Block arrived with some assumptions. “We had wanted to see a boot camp to confirm our preconceptions that it would be brutal, militaristic, harsh, and pointless, full of shouting and marching. We heard shouting and saw marching; the camp was run on military lines. But we saw no sign of brutality, no harshness, and what was being done was far from pointless. We also saw education in progress: classes in cognitive thinking, alcohol and drug abuse rehabilitation and general education.

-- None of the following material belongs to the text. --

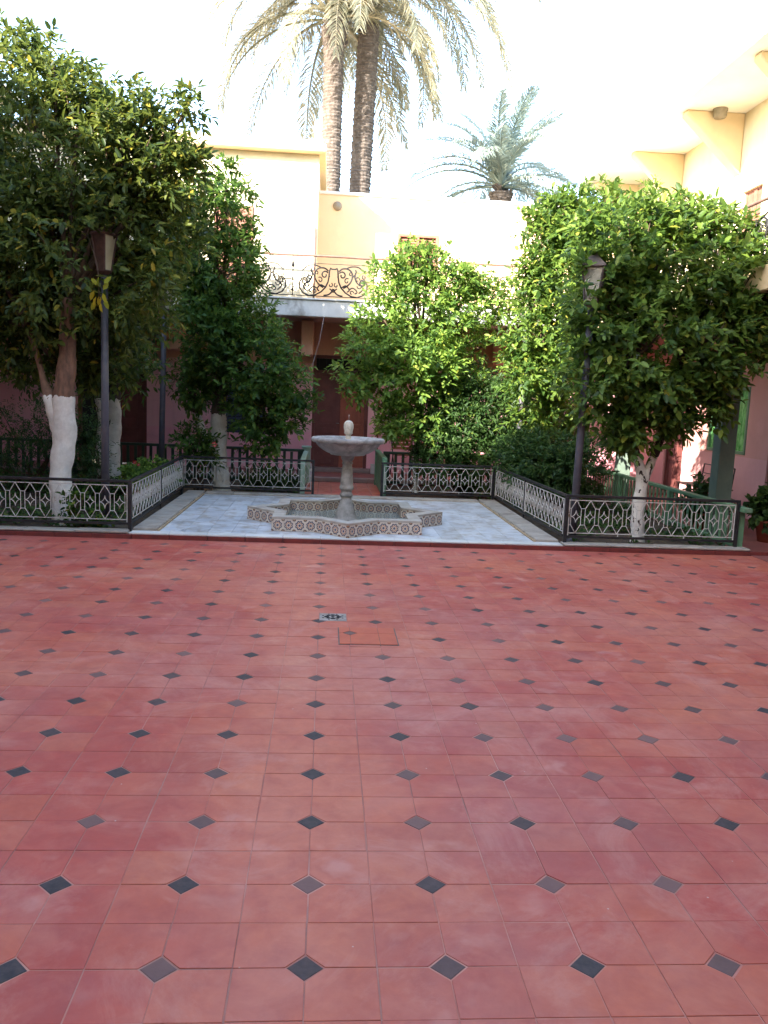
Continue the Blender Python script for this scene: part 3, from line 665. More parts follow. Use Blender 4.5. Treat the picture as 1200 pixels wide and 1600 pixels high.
# ------------------------------------------------------------------ lamp posts
def lamp(x, y, z0, zl, label, body, glass, w0=.065, w1=.125, hgt=.36, lean=(0, 0), roof=.1, rz=0., cap=.026):
    t = thing('lamp_post', label, 'lamp', (x, y, z0), rz, 'four courtyard lamp posts'); h = zl-z0
    lx, ly = lean
    b = MB(); b.tube([(0, 0, 0), (lx*.5, ly*.5, h*.5), (lx, ly, h)], [.046, .042, .038], 16); b.build('pole', 'post_grey', t)
    b = MB(); b.lathe([(.075, 0), (.075, .03), (.055, .06), (.048, .10)], 16); b.build('base_collar', 'post_grey', t)
    b = MB(); b.lathe([(.04, h-.03), (.062, h-.02), (.062, h), (.08, h+.006), (.001, h+.008)], 16, (lx, ly)); b.build('collar', body, t)
    zb, zt = h+.012, h+.012+hgt
    c0 = [(-w0, -w0), (w0, -w0), (w0, w0), (-w0, w0)]; c1 = [(-w1, -w1), (w1, -w1), (w1, w1), (-w1, w1)]
    b = MB()
    for k in range(4):
        b.beam((lx+c0[k][0], ly+c0[k][1], zb), (lx+c1[k][0], ly+c1[k][1], zt), .016, .016)
        k2 = (k+1) % 4
        b.beam((lx+c0[k][0], ly+c0[k][1], zb), (lx+c0[k2][0], ly+c0[k2][1], zb), .018, .018)
        b.beam((lx+c1[k][0], ly+c1[k][1], zt), (lx+c1[k2][0], ly+c1[k2][1], zt), .02, .02)
    fr = b.build('lantern_frame', body, t)
    for k in range(4):
        k2 = (k+1) % 4; f_ = .93
        g_ = MB(); vs = [(lx+c0[k][0]*f_, ly+c0[k][1]*f_, zb+.004), (lx+c0[k2][0]*f_, ly+c0[k2][1]*f_, zb+.004), (lx+c1[k2][0]*f_, ly+c1[k2][1]*f_, zt-.006), (lx+c1[k][0]*f_, ly+c1[k][1]*f_, zt-.006)]
        vi = [(lx+(v[0]-lx)*.95, ly+(v[1]-ly)*.95, v[2]) for v in vs]
        g_.add(vs+vi, [(0, 1, 2, 3), (7, 6, 5, 4), (0, 4, 5, 1), (1, 5, 6, 2), (2, 6, 7, 3), (3, 7, 4, 0)]); g_.build('pane', glass[k], t)
    b = MB(); e = w1+cap; zr = zt+.012
    b.add([(lx-e, ly-e, zr), (lx+e, ly-e, zr), (lx+e, ly+e, zr), (lx-e, ly+e, zr), (lx-.035, ly-.035, zr+roof), (lx+.035, ly-.035, zr+roof), (lx+.035, ly+.035, zr+roof), (lx-.035, ly+.035, zr+roof),
           (lx-e, ly-e, zr-.016), (lx+e, ly-e, zr-.016), (lx+e, ly+e, zr-.016), (lx-e, ly+e, zr-.016)],
          [(0, 1, 5, 4), (1, 2, 6, 5), (2, 3, 7, 6), (3, 0, 4, 7), (4, 5, 6, 7), (8, 9, 1, 0), (9, 10, 2, 1), (10, 11, 3, 2), (11, 8, 0, 3), (11, 10, 9, 8)])
    rf = b.build('roof', body, t)
    b = MB(); b.lathe([(.02, zr+roof), (.028, zr+roof+.012), (.018, zr+roof+.03), (.001, zr+roof+.042)], 12, (lx, ly)); b.build('knob', body, rf)
    return t
l1 = lamp(-2.45, 9.49, 0, 2.79, 'lamp post with brown lantern, its lit side pane coloured cream, beside the thick whitewashed trunk', 'lantern_brown', ['lantern_brown', 'cream_glass', 'cream_glass', 'lantern_brown'], .050, .092, .38, roof=.05, rz=R(-28), cap=.014)  # front pane coloured dark, side pane cream, as light falls on them
for c in [o for o in bpy.data.objects if o.parent == l1 and o.name.startswith(('lantern', 'pane', 'roof'))]: pass
lamp(2.83, 9.23, 0, 2.66, 'lamp post with faded pink lantern half buried in the forked tree at the right', 'lantern_pink', ['clear_glass']*4, .066, .112, .40, (.03, 0), .11, rz=R(-24))
lamp(-2.5, 12.9, 0, 2.72, 'lamp post farther back on the left, its lantern hidden in dark leaves', 'lantern_pink', ['lantern_brown', 'cream_glass', 'cream_glass', 'dusty_glass'], .055, .095, .34, (.05, 0), roof=.07, rz=R(-28))
lamp(3.0, 12.9, 0, 2.86, 'lamp post with small pale lantern behind the right hand trees', 'lantern_pink', ['cream_glass']*4, .06, .11, .34)

# ------------------------------------------------------------------ buildings
def wall_grid(b, u0, u1, z0, z1, opens, depth, axis, c, side=1):
    """solid wall with rectangular openings; axis 'x': runs along x with its front face at y=c, body towards side*depth"""
    def bx(a, e, p, q):
        if e-a < 1e-4 or q-p < 1e-4: return
        lo, hi = (c, c+side*depth) if side > 0 else (c+side*depth, c)
        if axis == 'x': b.box(a, lo, p, e, hi, q)
        else: b.box(lo, a, p, hi, e, q)
    opens = sorted(opens); cur = u0
    for (a, e, p, q) in opens:
        bx(cur, a, z0, z1); bx(a, e, z0, p); bx(a, e, q, z1); cur = e
    bx(cur, u1, z0, z1); return b
def leaf_door(parent, u0, u1, z0, z1, c, axis, side, mat, panels, name='door_leaf', handle=None, hname='door_handle'):
    """one framed and panelled door or shutter leaf"""
    def bx(b, a, e, p, q, d0, d1, ch=.003):
        lo, hi = sorted((c+side*d0, c+side*d1))
        if axis == 'x': b.box(a, lo, p, e, hi, q, ch)
        else: b.box(lo, a, p, hi, e, q, ch)
    b = MB(); bx(b, u0, u1, z0, z1, .012, .04); d = b.build(name, mat, parent)
    W = u1-u0; fr = .075*W/.5
    b = MB(); bx(b, u0, u0+fr, z0, z1, -.004, .0118); bx(b, u1-fr, u1, z0, z1, -.004, .0118); zz = z0
    tot = sum(panels); H = (z1-z0); ft_ = .05
    edges = [z0]; 
    for p in panels: edges.append(edges[-1]+H*p/tot)
    for e in edges:
        bx(b, u0+fr+.0005, u1-fr-.0005, max(z0, e-ft_/2), min(z1, e+ft_/2), -.003, .0118)
    o = b.build('door_frame_boards', mat, d)
    for e0, e1 in zip(edges, edges[1:]):
        b = MB(); m_ = .035; bx(b, u0+fr+m_, u1-fr-m_, e0+ft_/2+m_, e1-ft_/2-m_, .002, .0118, .006)
        if e1-e0 > .2: b.build('panel', mat, d)
    if handle:
        hu, hz = handle; b = MB()
        if axis == 'x': b.tube([(hu, c, hz), (hu, c-.035*side, hz), (hu+.05, c-.045*side, hz)], .008, 8)
        else: b.tube([(c, hu, hz), (c-.035*side, hu, hz), (c-.045*side, hu+.05, hz)], .008, 8)
        b.build(hname, 'metal', d)
    return d

YB = 16.4; ZS0, ZS1, YS = 2.9, 3.18, 14.8
bk = thing('gallery_house', 'pink and cream two storey house with balcony, at the back of the courtyard', 'building', (0, YB, 0))
def bb(mb, name, mat, parent=None, bev=0.):
    """build in world coordinates under bk-type parents: subtract the parent's location"""
    p = parent or bk; l = PL[p.name]
    mb.v = [(x-l[0], y-l[1], z-l[2]) for x, y, z in mb.v]; return mb.build(name, mat, p, bev=bev)
PL = {bk.name: (0, YB, 0)}
b = MB()
wall_grid(b, -6.5, 6.6, .1, ZS1-.02, [(-4.75, -3.45, .1, 2.2), (-2.0, -1.2, .78, 1.75), (-.30, .80, .16, 2.33), (3.6, 4.5, .1, 2.15)], .25, 'x', YB)
bb(b, 'ground_floor_wall', 'pink_wall')
b = MB(); b.box(-6.5, YB+.6, .1, 6.6, YB+.7, 3.1); bb(b, 'shade_sheet', 'dark')  # near-black sheet behind the openings, painted shade of the rooms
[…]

“The drill instructors yelled at the inmates during drilling or physical education sessions, but when they talked to us it was clear that they knew that they were part of a programme, and that the heart of the programme was to re-educate the offenders and change their mind-sets away from crime. The teachers were passionate about what they were doing and they in their turn recognised that the drilling and shouting were also necessary, in order to instill a sense of discipline that the offenders had hitherto lacked….

“There we were, a couple of bleeding-heart liberals, impressed by what was going on in an American boot camp and regretting that we had nothing like it in our own country.”

BLOCK’S CONCLUSIONS are generally favorable. He points out that even if the recidivism rate is no great improvement on a regular prison’s, the boot camp accomplishes the same results at a lower cost.

But he does have some criticism. One is that there’s too much make-work — hauling stones from one side of a field to another, for instance — when there’s an ample supply of real work in this world. Another is that the boot camp can come at any point during an inmate’s sentence, and the lessons would stick better if the boot camp was always near the end. And he’s appalled by the length of American prison sentences, compared to Britain’s.

One classic book once resulted from a foreigner’s examination of American prisons (Alexis de Tocqueville’s Democracy in America). It’s doubtful that The Pain and the Pride will ever reach that status, but it’s certainly good reading, and full of information about a nearby place that had seemed rather mysterious.